2° Pour pouvoir compter une chose au nombre de nos richesses, ce n’est pas tout que de la savoir utile encore : faut-il que nous puissions l’utiliser. Savoir, c’est pouvoir, a-t-on dit : ce n’est pas toujours vrai ; notre science peut rester à l’état purement spéculatif et ne pas nous fournir de moyen pratique d’atteindre nos fins. Nous savons que le diamant n’est qu’un cristal de carbone ; mais nous n’avons pas encore réussi à faire des diamants avec du charbon ; nous savons qu’il est en Chine des mines de houille très riches, et sur les plateaux de l’Afrique des terres fertiles et salubres, mais pour diverses raisons, ni les unes ni les autres ne sont à notre portée, et nous ne pouvons les exploiter. Elles ne sont donc pas des richesses, du moins pour le temps présent, pas plus que des terres fertiles ou des métaux précieux dont l’astronome, à l’aide du télescope ou de l’analyse spectrale, découvrirait l’existence dans Mars ou dans Vénus.
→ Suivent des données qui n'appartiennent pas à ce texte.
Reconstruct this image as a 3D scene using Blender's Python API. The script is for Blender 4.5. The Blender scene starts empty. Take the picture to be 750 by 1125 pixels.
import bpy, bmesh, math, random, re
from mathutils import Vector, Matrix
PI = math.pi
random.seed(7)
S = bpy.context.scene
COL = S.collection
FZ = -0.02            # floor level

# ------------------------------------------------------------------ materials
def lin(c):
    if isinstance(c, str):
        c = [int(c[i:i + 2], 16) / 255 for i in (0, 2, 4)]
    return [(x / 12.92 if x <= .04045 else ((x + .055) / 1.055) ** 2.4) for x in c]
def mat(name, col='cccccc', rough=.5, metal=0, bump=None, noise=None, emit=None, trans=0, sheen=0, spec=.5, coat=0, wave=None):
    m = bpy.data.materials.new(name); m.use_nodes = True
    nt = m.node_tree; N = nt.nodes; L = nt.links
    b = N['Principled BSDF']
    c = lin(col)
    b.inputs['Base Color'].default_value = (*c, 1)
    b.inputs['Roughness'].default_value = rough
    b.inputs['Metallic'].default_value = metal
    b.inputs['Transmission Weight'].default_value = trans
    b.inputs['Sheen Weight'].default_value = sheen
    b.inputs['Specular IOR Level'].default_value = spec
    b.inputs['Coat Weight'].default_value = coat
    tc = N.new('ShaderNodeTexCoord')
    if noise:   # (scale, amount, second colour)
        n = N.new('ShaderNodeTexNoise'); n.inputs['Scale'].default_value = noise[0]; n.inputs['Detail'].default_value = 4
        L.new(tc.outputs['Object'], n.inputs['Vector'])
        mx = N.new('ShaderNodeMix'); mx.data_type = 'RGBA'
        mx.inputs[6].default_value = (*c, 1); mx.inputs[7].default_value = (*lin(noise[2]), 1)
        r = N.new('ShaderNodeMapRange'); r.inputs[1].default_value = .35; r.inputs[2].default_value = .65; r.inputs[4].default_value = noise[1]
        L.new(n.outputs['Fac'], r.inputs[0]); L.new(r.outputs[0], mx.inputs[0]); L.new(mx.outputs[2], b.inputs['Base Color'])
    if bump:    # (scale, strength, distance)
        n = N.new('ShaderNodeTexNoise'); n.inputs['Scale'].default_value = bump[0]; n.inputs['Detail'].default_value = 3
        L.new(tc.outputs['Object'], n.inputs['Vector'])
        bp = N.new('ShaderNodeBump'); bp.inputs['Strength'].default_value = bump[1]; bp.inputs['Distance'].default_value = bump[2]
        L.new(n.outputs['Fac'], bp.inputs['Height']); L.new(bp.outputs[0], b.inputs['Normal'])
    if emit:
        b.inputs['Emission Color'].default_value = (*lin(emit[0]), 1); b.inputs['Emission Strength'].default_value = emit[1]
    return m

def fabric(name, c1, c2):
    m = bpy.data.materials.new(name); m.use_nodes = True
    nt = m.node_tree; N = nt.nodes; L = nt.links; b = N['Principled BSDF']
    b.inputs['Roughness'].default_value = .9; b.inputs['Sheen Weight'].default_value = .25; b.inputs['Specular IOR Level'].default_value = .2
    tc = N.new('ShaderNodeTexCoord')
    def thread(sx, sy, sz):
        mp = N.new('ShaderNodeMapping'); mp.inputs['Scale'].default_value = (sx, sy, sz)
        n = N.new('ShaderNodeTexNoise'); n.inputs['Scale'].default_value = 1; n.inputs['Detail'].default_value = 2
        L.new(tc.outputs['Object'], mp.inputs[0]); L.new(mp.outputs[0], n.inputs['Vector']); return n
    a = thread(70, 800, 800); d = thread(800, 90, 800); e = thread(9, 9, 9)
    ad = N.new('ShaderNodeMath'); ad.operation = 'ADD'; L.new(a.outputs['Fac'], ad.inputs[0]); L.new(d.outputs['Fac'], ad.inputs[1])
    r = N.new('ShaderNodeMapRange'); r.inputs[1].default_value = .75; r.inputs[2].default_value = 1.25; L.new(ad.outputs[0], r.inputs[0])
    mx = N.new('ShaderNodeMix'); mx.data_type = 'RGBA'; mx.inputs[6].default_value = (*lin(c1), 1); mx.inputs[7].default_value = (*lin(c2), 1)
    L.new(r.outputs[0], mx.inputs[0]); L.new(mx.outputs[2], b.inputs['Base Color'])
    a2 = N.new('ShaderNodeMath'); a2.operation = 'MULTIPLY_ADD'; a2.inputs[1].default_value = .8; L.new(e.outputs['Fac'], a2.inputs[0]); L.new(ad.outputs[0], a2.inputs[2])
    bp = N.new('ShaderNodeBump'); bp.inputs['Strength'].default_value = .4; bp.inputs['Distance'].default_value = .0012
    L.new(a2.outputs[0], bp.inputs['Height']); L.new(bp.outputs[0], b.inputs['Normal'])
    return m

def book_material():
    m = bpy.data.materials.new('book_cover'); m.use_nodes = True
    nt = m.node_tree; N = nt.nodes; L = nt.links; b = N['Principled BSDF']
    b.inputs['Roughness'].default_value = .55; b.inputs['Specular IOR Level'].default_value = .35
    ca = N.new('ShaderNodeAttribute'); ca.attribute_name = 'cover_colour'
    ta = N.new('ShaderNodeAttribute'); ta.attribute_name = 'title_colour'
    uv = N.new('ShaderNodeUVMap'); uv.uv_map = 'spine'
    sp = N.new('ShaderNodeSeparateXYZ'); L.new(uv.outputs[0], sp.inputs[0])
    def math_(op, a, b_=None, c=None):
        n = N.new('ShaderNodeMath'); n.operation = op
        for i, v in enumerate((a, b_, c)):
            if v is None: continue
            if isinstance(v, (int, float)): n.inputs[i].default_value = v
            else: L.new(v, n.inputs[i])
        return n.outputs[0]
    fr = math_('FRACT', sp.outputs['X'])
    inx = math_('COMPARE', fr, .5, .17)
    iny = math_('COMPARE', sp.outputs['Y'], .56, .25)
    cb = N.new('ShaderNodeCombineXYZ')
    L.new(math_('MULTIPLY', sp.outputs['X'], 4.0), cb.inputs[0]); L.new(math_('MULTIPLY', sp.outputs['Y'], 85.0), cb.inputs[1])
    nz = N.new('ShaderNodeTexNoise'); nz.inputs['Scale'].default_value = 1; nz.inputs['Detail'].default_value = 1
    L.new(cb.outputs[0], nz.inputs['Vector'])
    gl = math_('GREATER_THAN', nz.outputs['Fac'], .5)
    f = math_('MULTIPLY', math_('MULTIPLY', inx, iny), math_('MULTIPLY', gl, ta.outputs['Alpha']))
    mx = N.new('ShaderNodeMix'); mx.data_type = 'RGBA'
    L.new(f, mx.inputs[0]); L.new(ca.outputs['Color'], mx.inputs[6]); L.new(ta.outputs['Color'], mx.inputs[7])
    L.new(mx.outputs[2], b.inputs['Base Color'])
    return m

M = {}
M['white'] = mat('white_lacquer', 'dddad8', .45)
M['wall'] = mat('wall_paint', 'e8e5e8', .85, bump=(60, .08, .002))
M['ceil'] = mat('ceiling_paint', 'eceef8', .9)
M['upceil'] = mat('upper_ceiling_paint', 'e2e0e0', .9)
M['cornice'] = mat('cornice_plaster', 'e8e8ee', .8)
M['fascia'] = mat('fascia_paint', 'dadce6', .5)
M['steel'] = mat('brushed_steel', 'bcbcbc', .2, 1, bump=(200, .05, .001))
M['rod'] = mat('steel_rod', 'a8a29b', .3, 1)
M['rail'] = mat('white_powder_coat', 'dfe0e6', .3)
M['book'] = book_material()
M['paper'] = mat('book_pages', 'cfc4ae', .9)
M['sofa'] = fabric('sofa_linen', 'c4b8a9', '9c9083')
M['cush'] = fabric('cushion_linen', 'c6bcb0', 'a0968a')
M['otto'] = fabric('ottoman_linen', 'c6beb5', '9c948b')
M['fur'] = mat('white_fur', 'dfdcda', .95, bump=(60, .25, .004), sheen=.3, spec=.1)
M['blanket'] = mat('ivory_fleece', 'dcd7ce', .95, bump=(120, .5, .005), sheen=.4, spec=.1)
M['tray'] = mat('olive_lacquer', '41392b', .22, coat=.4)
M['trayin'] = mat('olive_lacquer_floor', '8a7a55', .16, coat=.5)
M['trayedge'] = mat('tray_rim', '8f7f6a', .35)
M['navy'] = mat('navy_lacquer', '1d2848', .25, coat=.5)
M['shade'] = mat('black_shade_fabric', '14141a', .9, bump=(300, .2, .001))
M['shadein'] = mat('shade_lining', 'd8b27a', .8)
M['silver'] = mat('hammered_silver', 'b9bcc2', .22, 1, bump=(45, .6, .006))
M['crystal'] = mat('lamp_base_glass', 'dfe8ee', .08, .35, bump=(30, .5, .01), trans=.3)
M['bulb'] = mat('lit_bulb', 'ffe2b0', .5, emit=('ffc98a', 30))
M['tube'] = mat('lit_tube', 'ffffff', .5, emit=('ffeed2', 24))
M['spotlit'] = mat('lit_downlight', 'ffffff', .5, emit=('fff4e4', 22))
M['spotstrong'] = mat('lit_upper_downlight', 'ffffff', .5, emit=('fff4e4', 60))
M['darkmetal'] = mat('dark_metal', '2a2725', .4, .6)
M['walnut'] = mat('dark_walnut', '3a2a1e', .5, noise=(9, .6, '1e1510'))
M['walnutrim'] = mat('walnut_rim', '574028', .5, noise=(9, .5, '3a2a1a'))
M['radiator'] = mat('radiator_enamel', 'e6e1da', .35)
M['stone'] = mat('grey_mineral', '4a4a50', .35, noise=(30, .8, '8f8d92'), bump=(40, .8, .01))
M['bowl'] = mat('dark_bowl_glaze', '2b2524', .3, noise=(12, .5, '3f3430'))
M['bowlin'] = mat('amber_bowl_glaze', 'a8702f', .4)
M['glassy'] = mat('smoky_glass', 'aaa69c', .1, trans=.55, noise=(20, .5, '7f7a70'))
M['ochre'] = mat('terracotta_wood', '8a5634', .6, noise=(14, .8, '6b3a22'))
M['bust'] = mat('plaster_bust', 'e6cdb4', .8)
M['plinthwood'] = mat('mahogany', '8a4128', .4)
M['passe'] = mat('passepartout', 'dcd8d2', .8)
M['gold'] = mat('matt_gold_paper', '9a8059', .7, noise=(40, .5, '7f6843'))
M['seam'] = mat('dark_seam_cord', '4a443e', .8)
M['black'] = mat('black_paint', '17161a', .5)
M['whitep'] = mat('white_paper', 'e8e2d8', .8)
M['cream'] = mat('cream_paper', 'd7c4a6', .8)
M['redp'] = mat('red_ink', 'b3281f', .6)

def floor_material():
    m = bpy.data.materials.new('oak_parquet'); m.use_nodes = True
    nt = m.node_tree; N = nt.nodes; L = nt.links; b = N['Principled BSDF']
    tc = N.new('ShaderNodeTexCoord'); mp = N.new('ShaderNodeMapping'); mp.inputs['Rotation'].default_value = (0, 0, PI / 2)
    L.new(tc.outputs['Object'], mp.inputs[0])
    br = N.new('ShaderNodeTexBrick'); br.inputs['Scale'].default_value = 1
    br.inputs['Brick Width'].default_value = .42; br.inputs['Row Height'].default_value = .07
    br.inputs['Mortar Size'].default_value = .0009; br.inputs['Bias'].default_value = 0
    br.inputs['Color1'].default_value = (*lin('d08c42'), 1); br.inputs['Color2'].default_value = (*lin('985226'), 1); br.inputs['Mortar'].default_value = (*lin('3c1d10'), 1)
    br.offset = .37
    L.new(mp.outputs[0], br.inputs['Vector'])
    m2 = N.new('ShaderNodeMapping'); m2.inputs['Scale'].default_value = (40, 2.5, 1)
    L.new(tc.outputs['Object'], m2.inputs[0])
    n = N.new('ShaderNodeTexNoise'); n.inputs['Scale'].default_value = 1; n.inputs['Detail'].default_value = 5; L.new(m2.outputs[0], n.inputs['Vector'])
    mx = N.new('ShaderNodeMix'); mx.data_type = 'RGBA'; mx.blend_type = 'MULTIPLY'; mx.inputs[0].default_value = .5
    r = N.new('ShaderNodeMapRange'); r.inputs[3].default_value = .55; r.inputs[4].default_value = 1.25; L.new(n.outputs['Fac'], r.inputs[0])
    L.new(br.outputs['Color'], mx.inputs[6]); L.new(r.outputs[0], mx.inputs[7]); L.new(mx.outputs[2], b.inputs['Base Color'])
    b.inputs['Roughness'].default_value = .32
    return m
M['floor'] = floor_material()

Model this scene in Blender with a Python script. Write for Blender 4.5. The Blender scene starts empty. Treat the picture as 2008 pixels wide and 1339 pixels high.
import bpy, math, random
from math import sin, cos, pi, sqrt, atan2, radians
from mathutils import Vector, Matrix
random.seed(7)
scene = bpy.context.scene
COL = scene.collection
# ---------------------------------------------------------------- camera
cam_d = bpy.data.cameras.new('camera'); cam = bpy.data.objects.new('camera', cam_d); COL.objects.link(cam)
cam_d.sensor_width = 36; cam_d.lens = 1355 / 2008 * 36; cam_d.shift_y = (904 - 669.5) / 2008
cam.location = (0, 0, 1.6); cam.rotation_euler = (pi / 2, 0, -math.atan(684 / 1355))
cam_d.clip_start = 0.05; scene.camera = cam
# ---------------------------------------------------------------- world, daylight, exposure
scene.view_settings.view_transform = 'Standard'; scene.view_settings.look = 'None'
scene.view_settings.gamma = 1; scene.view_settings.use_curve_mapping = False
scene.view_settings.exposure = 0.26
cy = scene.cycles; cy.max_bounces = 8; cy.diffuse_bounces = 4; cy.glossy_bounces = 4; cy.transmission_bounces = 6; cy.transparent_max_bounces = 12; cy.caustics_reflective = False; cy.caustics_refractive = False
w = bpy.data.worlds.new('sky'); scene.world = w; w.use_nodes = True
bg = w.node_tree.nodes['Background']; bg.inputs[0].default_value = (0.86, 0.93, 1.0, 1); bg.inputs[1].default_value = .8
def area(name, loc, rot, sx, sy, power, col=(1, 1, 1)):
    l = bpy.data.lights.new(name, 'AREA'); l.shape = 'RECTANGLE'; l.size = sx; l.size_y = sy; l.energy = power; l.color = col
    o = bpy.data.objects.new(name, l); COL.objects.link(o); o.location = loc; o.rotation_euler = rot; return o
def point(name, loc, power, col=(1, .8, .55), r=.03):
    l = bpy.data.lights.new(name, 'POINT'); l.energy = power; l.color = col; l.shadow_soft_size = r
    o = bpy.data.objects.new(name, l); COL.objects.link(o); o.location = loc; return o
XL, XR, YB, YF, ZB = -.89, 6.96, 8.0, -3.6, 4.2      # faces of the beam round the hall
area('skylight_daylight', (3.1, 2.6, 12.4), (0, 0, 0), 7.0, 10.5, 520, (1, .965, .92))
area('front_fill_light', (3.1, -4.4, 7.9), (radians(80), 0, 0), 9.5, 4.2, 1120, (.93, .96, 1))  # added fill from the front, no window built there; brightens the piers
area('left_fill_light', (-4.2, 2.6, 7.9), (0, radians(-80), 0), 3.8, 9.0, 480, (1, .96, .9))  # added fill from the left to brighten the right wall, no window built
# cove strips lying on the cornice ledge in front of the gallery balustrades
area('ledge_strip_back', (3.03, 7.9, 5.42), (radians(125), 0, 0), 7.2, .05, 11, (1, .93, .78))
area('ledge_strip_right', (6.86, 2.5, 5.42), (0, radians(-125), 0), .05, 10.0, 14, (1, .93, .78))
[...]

3° Le mot richesse paraît nécessairement lié à quelque chose de matériel : une richesse c’est ce qui se pèse, se mesure ou s’accumule. Cependant, pour satisfaire à ses besoins, l’homme ne recourt pas uniquement à des choses ; il a recours aussi, et dans quelle large mesure ! aux services de ses semblables. L’homme se sert des hommes au moins autant que des choses. Alors ces actes de l’homme, qui concourent si efficacement à la satisfaction de nos besoins, l’ordonnance du médecin, la sentence du juge, la leçon du professeur, la vigilance du gendarme, le jeu de l’acteur, de quel nom les désignerons-nous ? Dirons-nous aussi que ce sont « des richesses » ? Beaucoup d’économistes s’y sont résignés, mais un plus grand nombre s’y sont refusés pour ne pas faire trop violence au langage.